> [Provided material]:
#####

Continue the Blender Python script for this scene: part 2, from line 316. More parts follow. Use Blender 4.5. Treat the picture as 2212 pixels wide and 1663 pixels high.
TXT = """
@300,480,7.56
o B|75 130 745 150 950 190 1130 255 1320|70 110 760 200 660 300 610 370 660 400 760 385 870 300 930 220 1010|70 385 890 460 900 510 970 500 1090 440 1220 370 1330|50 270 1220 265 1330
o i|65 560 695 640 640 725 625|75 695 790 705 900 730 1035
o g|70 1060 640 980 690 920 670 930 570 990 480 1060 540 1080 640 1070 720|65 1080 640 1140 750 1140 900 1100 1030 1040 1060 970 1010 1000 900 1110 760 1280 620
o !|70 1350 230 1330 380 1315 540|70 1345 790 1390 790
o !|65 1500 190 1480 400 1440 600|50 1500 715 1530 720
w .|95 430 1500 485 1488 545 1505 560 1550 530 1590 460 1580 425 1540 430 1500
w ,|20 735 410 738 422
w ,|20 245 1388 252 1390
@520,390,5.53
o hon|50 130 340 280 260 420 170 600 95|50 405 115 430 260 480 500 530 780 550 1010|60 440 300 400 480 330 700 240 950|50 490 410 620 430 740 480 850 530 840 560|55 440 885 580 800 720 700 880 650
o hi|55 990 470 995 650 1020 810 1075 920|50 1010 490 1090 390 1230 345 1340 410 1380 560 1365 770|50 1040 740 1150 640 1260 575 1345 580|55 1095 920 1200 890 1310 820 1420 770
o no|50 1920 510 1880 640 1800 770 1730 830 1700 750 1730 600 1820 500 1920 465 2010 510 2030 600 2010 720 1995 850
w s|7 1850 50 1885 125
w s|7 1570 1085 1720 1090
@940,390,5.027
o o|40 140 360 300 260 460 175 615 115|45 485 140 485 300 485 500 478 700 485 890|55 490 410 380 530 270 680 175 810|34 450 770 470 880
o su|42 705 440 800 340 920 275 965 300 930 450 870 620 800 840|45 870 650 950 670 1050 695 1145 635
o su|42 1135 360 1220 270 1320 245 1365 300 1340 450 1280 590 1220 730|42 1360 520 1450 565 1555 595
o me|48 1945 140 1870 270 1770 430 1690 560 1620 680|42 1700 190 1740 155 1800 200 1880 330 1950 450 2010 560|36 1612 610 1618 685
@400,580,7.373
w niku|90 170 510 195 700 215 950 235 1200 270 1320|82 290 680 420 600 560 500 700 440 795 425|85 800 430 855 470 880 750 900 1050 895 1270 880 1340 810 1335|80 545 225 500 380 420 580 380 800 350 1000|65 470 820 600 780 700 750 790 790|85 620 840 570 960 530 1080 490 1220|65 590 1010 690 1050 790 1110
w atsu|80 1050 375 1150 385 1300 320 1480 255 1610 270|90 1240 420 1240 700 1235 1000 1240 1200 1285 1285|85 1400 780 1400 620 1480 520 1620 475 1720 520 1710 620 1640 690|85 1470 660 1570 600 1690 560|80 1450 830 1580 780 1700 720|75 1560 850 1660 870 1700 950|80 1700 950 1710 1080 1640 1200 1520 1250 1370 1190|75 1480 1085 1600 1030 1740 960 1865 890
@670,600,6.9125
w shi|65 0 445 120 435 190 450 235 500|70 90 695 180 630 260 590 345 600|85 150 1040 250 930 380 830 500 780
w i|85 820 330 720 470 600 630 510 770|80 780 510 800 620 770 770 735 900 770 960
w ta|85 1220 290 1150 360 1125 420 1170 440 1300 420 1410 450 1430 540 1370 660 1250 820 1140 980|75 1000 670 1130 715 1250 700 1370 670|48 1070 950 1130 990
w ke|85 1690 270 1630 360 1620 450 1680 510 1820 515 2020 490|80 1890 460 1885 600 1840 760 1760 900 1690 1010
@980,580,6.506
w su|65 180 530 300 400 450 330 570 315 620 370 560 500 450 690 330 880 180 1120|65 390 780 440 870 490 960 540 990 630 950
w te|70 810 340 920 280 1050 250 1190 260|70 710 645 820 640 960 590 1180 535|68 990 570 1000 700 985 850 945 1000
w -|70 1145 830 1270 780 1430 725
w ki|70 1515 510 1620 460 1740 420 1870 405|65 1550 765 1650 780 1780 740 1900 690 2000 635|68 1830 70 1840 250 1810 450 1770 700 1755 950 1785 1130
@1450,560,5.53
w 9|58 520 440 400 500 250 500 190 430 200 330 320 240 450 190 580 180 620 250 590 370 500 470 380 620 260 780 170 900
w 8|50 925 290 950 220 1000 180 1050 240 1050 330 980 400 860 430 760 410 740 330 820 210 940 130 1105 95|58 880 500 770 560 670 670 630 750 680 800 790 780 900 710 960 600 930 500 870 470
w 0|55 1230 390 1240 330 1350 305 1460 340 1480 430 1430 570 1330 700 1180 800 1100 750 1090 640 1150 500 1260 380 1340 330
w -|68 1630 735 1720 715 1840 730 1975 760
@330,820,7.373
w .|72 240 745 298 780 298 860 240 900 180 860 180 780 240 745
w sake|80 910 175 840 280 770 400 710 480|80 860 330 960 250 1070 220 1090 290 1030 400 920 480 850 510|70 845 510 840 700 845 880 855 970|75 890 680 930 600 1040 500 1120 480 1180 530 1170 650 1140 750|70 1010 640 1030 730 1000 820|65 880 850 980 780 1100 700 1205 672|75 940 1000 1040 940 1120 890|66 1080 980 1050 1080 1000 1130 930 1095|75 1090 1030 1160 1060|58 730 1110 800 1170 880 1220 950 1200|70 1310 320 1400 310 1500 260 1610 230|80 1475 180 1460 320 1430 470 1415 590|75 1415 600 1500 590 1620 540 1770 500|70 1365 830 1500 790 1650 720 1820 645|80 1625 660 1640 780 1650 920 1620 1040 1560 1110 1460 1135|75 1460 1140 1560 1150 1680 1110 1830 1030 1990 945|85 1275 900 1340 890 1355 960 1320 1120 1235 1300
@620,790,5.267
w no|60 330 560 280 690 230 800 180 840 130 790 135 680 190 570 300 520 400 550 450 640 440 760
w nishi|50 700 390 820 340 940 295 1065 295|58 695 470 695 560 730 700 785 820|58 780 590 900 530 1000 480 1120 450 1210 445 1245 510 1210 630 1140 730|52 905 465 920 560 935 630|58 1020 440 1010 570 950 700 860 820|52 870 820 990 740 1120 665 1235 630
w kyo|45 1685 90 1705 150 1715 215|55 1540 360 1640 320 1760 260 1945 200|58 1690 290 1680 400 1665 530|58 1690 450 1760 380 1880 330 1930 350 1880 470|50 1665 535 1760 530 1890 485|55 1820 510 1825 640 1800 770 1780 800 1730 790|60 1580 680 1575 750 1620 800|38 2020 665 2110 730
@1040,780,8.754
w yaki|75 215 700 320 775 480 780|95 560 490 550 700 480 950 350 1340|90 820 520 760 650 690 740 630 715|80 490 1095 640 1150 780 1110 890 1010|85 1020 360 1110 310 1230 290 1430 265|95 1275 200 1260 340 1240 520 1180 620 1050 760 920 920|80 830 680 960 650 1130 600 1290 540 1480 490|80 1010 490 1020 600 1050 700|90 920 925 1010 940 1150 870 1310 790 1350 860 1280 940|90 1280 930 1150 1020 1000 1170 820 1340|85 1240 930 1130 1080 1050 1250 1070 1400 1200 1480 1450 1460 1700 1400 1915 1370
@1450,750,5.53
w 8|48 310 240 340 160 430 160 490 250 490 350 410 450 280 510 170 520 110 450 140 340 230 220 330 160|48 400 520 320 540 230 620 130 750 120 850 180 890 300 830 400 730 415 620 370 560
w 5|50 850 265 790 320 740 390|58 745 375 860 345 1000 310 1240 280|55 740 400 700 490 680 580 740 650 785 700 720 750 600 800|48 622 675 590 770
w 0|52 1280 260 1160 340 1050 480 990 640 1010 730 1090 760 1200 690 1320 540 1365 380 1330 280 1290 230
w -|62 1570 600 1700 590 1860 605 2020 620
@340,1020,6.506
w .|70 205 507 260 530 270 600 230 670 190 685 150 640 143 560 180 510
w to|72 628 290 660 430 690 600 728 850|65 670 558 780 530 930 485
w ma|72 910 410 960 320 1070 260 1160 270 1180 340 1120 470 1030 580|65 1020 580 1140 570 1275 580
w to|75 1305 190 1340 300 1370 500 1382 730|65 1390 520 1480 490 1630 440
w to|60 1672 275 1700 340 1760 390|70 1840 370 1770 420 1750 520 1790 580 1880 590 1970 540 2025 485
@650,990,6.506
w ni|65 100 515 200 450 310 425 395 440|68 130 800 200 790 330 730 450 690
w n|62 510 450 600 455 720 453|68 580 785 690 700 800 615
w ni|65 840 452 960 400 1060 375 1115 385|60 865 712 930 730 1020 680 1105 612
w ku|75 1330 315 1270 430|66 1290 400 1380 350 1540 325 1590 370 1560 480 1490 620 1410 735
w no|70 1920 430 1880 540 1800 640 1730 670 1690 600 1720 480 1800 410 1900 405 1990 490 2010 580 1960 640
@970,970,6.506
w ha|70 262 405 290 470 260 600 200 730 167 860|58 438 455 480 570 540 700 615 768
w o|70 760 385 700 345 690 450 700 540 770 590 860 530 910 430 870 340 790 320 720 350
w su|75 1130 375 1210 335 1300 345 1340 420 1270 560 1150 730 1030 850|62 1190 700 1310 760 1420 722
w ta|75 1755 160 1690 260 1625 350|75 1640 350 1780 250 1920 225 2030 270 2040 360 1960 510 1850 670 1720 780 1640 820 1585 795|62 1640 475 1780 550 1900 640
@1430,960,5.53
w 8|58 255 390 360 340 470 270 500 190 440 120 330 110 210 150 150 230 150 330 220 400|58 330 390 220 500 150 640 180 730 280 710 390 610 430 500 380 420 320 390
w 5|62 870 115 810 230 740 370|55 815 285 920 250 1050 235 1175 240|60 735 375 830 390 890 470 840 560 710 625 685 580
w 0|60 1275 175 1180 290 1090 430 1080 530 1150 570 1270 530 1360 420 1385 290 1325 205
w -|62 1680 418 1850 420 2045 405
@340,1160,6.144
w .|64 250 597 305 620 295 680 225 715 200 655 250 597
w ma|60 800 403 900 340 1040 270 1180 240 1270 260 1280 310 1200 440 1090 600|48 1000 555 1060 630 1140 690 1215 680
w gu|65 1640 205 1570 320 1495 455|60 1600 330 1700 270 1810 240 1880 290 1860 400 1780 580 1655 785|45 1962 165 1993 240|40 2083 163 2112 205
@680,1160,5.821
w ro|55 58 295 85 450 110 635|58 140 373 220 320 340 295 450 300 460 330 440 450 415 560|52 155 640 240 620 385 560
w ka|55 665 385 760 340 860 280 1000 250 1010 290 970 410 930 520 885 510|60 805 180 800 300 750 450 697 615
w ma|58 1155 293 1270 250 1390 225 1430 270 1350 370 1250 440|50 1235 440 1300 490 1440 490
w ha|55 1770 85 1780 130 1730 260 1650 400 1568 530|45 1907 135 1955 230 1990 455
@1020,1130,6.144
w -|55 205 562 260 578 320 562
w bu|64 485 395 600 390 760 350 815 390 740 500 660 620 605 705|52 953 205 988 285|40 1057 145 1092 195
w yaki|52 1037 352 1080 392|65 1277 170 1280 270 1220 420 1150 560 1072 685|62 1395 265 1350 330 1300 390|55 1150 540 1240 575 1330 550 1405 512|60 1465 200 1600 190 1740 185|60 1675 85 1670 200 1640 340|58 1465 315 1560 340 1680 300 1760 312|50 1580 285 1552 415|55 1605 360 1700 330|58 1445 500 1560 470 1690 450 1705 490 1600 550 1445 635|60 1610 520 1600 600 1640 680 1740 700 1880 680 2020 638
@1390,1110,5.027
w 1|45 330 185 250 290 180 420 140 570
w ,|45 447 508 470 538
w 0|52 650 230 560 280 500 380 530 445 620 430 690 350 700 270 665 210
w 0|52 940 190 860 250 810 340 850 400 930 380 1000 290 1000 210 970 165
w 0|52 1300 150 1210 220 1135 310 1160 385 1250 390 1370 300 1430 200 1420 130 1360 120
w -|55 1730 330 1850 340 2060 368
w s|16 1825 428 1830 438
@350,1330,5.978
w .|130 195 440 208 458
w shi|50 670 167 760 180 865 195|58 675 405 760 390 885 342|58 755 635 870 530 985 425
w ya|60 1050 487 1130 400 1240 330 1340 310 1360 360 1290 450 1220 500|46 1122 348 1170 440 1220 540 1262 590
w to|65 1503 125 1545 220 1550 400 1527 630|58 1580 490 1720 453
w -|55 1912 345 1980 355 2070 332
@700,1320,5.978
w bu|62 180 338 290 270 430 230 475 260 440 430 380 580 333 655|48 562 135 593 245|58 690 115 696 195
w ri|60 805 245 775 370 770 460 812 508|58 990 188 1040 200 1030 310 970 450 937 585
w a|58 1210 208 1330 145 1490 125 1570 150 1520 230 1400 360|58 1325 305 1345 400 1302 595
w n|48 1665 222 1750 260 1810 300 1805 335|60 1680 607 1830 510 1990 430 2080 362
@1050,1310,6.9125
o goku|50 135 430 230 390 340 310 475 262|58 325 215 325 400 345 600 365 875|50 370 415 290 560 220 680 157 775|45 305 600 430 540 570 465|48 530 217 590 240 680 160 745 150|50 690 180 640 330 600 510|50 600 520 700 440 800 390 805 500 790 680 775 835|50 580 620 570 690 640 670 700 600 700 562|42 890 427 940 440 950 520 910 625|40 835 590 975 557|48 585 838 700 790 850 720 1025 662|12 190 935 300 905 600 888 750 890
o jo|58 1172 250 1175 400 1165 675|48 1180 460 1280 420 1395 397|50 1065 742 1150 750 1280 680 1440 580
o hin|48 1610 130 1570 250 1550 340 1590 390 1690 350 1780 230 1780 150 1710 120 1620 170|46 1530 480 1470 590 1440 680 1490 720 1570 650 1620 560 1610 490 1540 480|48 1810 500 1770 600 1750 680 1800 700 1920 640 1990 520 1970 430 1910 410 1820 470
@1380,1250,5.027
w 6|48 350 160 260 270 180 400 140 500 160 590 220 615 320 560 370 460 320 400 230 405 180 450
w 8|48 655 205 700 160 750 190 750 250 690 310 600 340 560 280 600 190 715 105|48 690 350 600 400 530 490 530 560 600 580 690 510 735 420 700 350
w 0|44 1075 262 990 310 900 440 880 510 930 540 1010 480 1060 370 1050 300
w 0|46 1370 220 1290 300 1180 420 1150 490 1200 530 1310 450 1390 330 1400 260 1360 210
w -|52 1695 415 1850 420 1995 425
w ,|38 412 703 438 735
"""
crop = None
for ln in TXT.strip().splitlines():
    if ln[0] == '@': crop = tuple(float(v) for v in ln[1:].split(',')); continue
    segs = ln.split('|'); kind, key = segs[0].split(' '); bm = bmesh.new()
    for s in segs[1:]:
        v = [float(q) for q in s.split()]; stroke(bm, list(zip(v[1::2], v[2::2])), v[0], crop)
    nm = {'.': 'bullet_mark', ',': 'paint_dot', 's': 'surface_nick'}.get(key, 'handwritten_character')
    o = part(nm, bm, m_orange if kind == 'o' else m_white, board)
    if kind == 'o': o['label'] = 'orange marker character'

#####

Pull out all lines containing "part".

> [Answer below]:
Continue the Blender Python script for this scene: part 2, from line 316. More parts follow. Use Blender 4.5. Treat the picture as 2212 pixels wide and 1663 pixels high.
    o = part(nm, bm, m_orange if kind == 'o' else m_white, board)